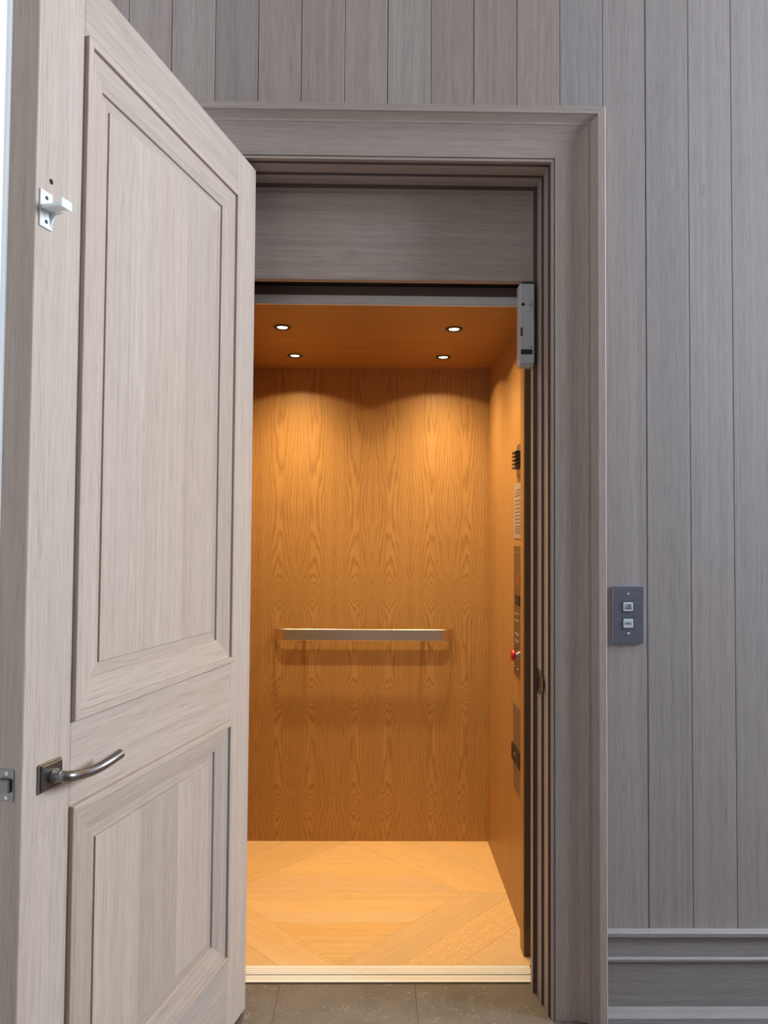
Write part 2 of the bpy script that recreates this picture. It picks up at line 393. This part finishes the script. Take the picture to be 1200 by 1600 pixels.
# baseboards
def baseboard(name, x0, x1, label):
    b = struct(empty(name, ((x0+x1)/2, 0, 0)), label)
    h = (x1-x0)/2
    def P(n, prof): extrude(n, [(-y, z) for y, z in prof], 'x', -h, h, PLANKX, b)
    P('cap_moulding', [(0, .239), (.022, .239), (.024, .242), (.024, .2515), (.021, .254), (0, .254)])
    P('upper_band', [(0, .1795), (.014, .1795), (.014, .239), (0, .239)])
    P('bead_moulding', [(0, .169), (.021, .169), (.022, .171), (.022, .1775), (.018, .1810), (0, .1810)])
    P('baseboard_plank', [(0, .040), (.016, .040), (.016, .169), (0, .169)])
    P('shoe_moulding', [(0, 0), (.031, 0), (.031, .0160), (.0165, .0400), (0, .0405)])
baseboard('baseboard_right', OPR+CASW+.0005, XR, 'stepped limed oak baseboard below the planks')
baseboard('baseboard_left', XL, OPL-CASW-.0005, 'stepped limed oak baseboard behind the open door')

# ------------------------------------------------------------------ open oak door
AN = .2684
HX, HY = -.3688, .0210
DW, DB, DT, TH = .9023, .013, 2.501, .0595
door = empty('door_1', (HX, HY, 0), math.atan2(-math.cos(AN), -math.sin(AN)))   # local x: hinge to free edge, y: out of the seen face, z up
struct(door, 'tall two panel limed oak door standing open with a lever handle'); door['category'] = 'door'
S0, S1 = .122, .780
Z = (DB, .222, .880, 1.041, 2.373, DT)
box('stile', 0, S0, -TH, 0, DB, DT, OAKZ, door, .0015); box('stile', S1, DW, -TH, 0, DB, DT, OAKZ, door, .0015)
box('top_rail', S0+.0003, S1-.0003, -TH+.0005, -.0003, Z[4], DT, OAKX, door, .001)
box('lock_rail', S0+.0003, S1-.0003, -TH+.0005, -.0003, Z[2], Z[3], OAKX, door, .001)
box('bottom_rail', S0+.0003, S1-.0003, -TH+.0005, -.0003, DB, Z[1], OAKX, door, .001)
mp = [(0, -.034), (0, .0095), (.0015, .0105), (.0135, .0105), (.0150, .0095), (.0152, .0030), (.030, .0005), (.050, -.0040), (.067, -.0088), (.0690, -.0100), (.0692, -.0148), (.0950, -.0150), (.0950, -.034)]
for z0, z1, seams in ((Z[1], Z[2], (.372, .530)), (Z[3], Z[4], (.365, .532))):
    C4 = [lambda e, h, z0=z0: (S0+e, h, z0+e), lambda e, h, z0=z0: (S1-e, h, z0+e), lambda e, h, z1=z1: (S1-e, h, z1-e), lambda e, h, z1=z1: (S0+e, h, z1-e)]
    for k in range(4):
        mitre('panel_moulding', mp, C4[k], C4[(k+1) % 4], OAKX if k % 2 == 0 else OAKZ, door)
    xs = [S0+.0955, *seams, S1-.0955]
    for a, b in zip(xs, xs[1:]):
        box('panel_board', a+.0001, b-.0001, -.036, -.0108, z0+.0955, z1-.0955, OAKZ, door, .0003)
# lever handle on its square rose
lv = tube('lever_handle', spline([(.8385, .004, .9585), (.8385, .024, .9585), (.8375, .034, .9583), (.831, .0405, .9572), (.818, .0430, .9548), (.792, .0440, .9510), (.760, .0480, .9512), (.730, .0535, .9565), (.703, .0560, .9615)], 6),
          [.0085]*8+[.0095]*41, BRONZE, door, 18)
def sub(o, parent):      # move a piece given in the grandparent's space under its part
    o.location = o.location - parent.location; o.parent = parent; return o
sub(box('rose', .8385-.0282, .8385+.0282, 0, .0065, .9585-.0255, .9585+.0255, BRONZE, door, .0012), lv)
sub(box('rose_cover', .8385-.0255, .8385+.0255, .0065, .0105, .9585-.0228, .9585+.0228, BRONZE, door, .0012), lv)
sub(lathe('collar', [(.0135, .010), (.0135, .017), (.0115, .019), (.0115, .0215), (.0105, .0225), (.0105, .031), (.008, .032)], (.8385, 0, .9585), (0, 1, 0), BRONZE, door), lv)
# latch in the free edge
lt = box('latch_plate', DW-.0005, DW+.0012, -.0462, -.0160, .9310, .9860, BRONZE, door, .0005)
bm = bmesh.new(); loft(bm, [[(DW+.001, -.0455+.0*k, z) for k, z in ((0, .9460), (0, .9700))] + [(DW+.001, -.0215, .9700), (DW+.001, -.0215, .9460)],
                            [(DW+.0125, -.0440, .9470), (DW+.0125, -.0440, .9690), (DW+.0070, -.0215, .9690), (DW+.0070, -.0215, .9470)]])
sub(finish('latch_bolt', bm, BRONZE, door, bevel=.0015, seg=2), lt)
for dz in (.9370, .9790): sub(lathe('screw', [(.0036, 0), (.0036, .0006), (.0012, .0003)], (DW+.0012, -.031, dz), (1, 0, 0), SCREW, door, 12), lt)
# strike arm of the lift interlock near the top of the free edge
bk_ = boxes('interlock_bracket', [(.8625, .8935, 0, .0032, 1.949, 2.0160)], ZINC, door, bevel=.0006); bk_['label'] = 'white metal interlock bracket'
bm = bmesh.new(); loft(bm, [[(.8920, .0032, 1.9800), (.8920, .0032, 1.9870), (.8650, .0032, 1.9870), (.8650, .0032, 1.9800)],
                            [(.8900, .034, 1.9815), (.8900, .034, 1.9870), (.8690, .034, 1.9870), (.8690, .034, 1.9815)],
                            [(.8890, .046, 1.9815), (.8890, .046, 1.9870), (.8700, .046, 1.9870), (.8700, .046, 1.9815)]])
sub(finish('bracket_arm', bm, ZINC, door, bevel=.0008), bk_)
sub(box('bracket_lip', .8640, .8920, .0425, .0465, 1.9790, 1.9960, ZINC, door, .0008), bk_)
sub(extrude('bracket_gusset', [(.0032, 1.9550), (.0032, 1.9800), (.028, 1.9800), (.016, 1.9765), (.009, 1.9700)], 'x', .8650, .8680, ZINC, door), bk_)
for z in (1.9605, 2.0040): sub(lathe('screw', [(.0036, 0), (.0036, .0006), (.0014, .0002)], (.878, .0032, z), (0, 1, 0), BLACK, door, 12), bk_)
lathe('bore_hole', [(.0050, 0), (.0050, .0003), (.0049, .0004)], (.864, 0, 2.0413), (0, 1, 0), SHAFT, door, 16)
# hinges on the far edge
for z in (.25, 1.25, 2.25):
    lathe('hinge', [(.005, -.05), (.007, -.049), (.007, .049), (.005, .05)], (-.0055, -.050, z), (0, 0, 1), BRONZE, door, 12)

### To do
Repeat the lines above, starting at the first and stopping after the line that holds "baseboard('baseboard_left', XL, OPL-CASW-.0005, 'stepped", with the pictures left out.

### Task solution
Write part 2 of the bpy script that recreates this picture. It picks up at line 393. This part finishes the script. Take the picture to be 1200 by 1600 pixels.
# baseboards
def baseboard(name, x0, x1, label):
    b = struct(empty(name, ((x0+x1)/2, 0, 0)), label)
    h = (x1-x0)/2
    def P(n, prof): extrude(n, [(-y, z) for y, z in prof], 'x', -h, h, PLANKX, b)
    P('cap_moulding', [(0, .239), (.022, .239), (.024, .242), (.024, .2515), (.021, .254), (0, .254)])
    P('upper_band', [(0, .1795), (.014, .1795), (.014, .239), (0, .239)])
    P('bead_moulding', [(0, .169), (.021, .169), (.022, .171), (.022, .1775), (.018, .1810), (0, .1810)])
    P('baseboard_plank', [(0, .040), (.016, .040), (.016, .169), (0, .169)])
    P('shoe_moulding', [(0, 0), (.031, 0), (.031, .0160), (.0165, .0400), (0, .0405)])
baseboard('baseboard_right', OPR+CASW+.0005, XR, 'stepped limed oak baseboard below the planks')
baseboard('baseboard_left', XL, OPL-CASW-.0005, 'stepped limed oak baseboard behind the open door')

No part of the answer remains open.